Walker Rogge, Inc. v. Chelsea Title & Guaranty Co.

116 N.J. 517, 562 A.2d 208 (1989)

Facts

Walter Rogge, Inc. (P) purchased land from Kosa after seeing a survey describing the parcel as containing 18.33 acres. Kosa had acquired the property from Aiello. Kosa showed P a survey done by Price Walker. That survey indicated the tract had 18.33 acres. The contract between the parties described the land as '19 acres more or less' and referenced the Price Walker survey. The contract called for a price of $363,000 which was to be adjusted on the basis of $16,000 per acre for deviations from the amount of 19 acres. P contracted with Chelsea Title & Guaranty Co. (D) to do a title policy, but not a title search. D had issued two prior policies on this property.
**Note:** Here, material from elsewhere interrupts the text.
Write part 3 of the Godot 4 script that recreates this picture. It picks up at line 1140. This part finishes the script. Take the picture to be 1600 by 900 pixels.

On one of them, a deed from Aiello to Kosa described the property as consisting of 12.486 acres, based on a survey by Schilling. A copy of that deed was in D’s files. The deed between Kosa and P described the property in accordance with a 1975 Price Walker survey, but the deed never described the acreage of the property. D's title commitment described the property by reference to the 1975 survey, but it never actually indicated the acreage. The policy between P and D had an exception denying coverage for '....other matters which could be disclosed by an accurate survey and inspection of the premises.' P later obtained a survey and discovered that the acreage was 12.43 acres, not 18.33 acres. P sued D for the difference in acreage, and also charged D with negligence. The trial court found that the difference in acreage represented a defect in title, and awarded damages to P and that the title was unmarketable. It also found that since P did not contract for a title search, and thus D was not negligent. Damages of $88,000 were awarded (5.5 x $16,000). The appeals court affirmed but remanded for clarification of damages. D appealed.